Doğal elyafların pahalı olmasının bir sebebi var. Çünkü gerçekten doğaya ve insan sağlığına zarar vermeyen bir üretim süreci gerektiriyor. Ama plastik bazlı kıyafetler? Üretimi hızlı, maliyeti düşük ve kârlılığı yüksek. O yüzden ucuz satılıyorlar.
Peki, bu giysilerin üzerindeki “Ateşle yaklaşmayın” etiketleri ne anlama geliyor?
Bunu giymek güvenli mi? Yoksa bizlere plastik bazlı giysileri sürdürülebilir moda adı altında yeni bir kimlik kazandırarak mı satıyorlar?
Gerçek Çözüm Nedir? Hiç kuşkusuz daha az tüketmek!
Eğer gerçekten sürdürülebilir bir moda anlayışı edinmek istiyorsak, yapmamız gereken şey daha az tüketmek ve daha bilinçli tercihler yapmak.
Öyleyse ne yapalım?
İkinci el kıyafetleri değerlendirin – Yeni üretim yerine mevcut kaynakları kullanın.
Doğal elyafları tercih edin – Pamuk, yün, keten gibi cilde dost, doğada çözünebilen materyaller alın.
Uzun ömürlü kıyafetler seçin – Modası geçmeyen, zamansız parçaları tercih edin.
Tamir ve dönüşüm kültürünü benimseyin – Eskileri atmak yerine onarın ve yeniden değerlendirin.
Yeşil pazarlama tuzaklarına düşmeyin – Gerçekten çevreci olup olmadığını sorgulamadan alışveriş yapmayın.
Sonuç olarak, sürdürülebilir moda adı altında pazarlanan kıyafetler aslında tüketimin sürdürülebilirliği için üretiliyor. Ama gerçekten sürdürülebilir bir yaşam, tüketimin azalmasını gerektirir.
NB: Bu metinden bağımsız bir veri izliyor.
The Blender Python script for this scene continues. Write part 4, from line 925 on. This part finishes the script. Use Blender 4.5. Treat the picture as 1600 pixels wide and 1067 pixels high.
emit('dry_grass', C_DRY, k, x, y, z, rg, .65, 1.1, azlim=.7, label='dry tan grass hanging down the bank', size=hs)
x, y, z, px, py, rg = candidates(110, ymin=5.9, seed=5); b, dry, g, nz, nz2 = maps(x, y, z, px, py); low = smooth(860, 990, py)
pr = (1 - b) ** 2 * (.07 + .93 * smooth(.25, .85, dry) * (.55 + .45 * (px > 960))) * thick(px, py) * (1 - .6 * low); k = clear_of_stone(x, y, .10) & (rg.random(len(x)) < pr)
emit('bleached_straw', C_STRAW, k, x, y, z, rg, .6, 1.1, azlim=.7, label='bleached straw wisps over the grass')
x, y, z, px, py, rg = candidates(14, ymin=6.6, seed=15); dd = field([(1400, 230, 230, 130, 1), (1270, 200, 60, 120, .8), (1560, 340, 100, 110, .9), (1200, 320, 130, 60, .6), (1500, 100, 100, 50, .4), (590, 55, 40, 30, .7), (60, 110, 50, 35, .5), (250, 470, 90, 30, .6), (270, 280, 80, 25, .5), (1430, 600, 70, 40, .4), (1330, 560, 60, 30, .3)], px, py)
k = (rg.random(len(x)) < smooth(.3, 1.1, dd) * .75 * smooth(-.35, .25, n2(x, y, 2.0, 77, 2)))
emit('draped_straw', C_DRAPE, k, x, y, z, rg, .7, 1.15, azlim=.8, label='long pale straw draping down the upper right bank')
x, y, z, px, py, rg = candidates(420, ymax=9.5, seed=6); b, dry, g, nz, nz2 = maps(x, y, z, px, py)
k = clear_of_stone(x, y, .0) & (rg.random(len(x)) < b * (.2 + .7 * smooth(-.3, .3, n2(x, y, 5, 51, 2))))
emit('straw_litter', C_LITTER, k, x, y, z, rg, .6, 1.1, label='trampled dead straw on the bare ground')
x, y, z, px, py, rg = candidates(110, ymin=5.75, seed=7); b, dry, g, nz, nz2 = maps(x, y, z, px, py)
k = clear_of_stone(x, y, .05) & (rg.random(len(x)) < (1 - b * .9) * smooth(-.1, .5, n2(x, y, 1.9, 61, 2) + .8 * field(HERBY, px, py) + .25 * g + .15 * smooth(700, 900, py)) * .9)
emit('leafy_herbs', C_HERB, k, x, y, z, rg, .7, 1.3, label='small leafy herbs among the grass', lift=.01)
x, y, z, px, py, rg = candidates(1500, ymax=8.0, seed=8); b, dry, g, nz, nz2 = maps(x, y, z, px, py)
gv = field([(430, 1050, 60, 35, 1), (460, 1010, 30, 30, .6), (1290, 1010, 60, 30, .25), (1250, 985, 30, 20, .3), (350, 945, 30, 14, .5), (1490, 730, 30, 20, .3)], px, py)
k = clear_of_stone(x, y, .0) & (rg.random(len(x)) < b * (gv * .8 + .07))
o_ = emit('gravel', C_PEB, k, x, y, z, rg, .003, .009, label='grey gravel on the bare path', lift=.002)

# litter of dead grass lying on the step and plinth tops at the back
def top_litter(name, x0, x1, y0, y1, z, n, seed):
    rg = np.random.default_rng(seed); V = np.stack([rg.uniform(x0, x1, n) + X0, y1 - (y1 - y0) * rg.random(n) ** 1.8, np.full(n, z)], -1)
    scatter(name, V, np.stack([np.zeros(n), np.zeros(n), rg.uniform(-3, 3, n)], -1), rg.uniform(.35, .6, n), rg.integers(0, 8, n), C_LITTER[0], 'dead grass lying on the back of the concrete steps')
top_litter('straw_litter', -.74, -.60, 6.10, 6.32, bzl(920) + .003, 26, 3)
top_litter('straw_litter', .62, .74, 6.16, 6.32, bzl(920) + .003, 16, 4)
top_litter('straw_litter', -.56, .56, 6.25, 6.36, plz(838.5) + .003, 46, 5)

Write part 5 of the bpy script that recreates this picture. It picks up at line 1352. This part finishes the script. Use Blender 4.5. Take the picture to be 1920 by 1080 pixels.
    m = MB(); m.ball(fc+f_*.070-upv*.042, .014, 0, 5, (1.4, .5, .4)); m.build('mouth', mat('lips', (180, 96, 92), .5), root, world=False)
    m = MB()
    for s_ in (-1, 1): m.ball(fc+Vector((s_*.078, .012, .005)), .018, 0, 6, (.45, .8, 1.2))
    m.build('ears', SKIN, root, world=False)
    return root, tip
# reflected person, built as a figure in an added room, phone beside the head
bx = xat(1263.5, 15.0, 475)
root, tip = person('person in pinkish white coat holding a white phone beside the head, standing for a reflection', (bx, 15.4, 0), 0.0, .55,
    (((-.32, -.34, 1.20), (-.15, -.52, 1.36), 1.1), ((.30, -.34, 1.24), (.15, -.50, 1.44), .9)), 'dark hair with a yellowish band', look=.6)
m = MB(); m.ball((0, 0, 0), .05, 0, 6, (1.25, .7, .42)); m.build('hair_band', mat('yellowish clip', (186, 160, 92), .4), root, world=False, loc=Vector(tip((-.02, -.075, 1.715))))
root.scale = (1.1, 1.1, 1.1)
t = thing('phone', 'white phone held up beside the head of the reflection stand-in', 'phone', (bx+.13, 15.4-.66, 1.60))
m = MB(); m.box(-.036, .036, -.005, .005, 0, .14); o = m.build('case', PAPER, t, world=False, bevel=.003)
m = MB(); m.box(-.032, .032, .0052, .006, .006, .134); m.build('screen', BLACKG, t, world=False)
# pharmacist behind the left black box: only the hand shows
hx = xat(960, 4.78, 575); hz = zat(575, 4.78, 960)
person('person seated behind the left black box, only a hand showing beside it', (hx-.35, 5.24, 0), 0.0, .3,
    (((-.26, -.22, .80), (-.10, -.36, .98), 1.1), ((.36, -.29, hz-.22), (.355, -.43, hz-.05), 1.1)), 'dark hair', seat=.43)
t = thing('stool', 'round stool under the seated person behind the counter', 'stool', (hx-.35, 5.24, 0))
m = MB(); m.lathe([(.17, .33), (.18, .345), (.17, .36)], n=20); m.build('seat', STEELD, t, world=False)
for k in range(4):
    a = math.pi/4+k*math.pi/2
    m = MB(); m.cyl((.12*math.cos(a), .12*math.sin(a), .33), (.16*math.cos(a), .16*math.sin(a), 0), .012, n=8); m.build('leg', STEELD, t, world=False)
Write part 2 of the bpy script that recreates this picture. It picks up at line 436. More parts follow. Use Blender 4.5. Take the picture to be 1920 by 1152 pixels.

Öyleyse modanın çarklarını döndürmek için değil, kendi sağlığımız ve gezegenimiz için bilinçli tüketim yapmaya var mısınız?
Bilinçli tercihlerinizle gerçek sürdürülebilir modayı siz yaratabilirsiniz. Çünkü en sürdürülebilir giysiler; bilmelisin ki sizin dolabınızda olan giysilerdir!
Ve unutmayın, moda geçer ama bilinç kalır.
Güle güle giyin, sağlık ve mutlulukla yaşayın!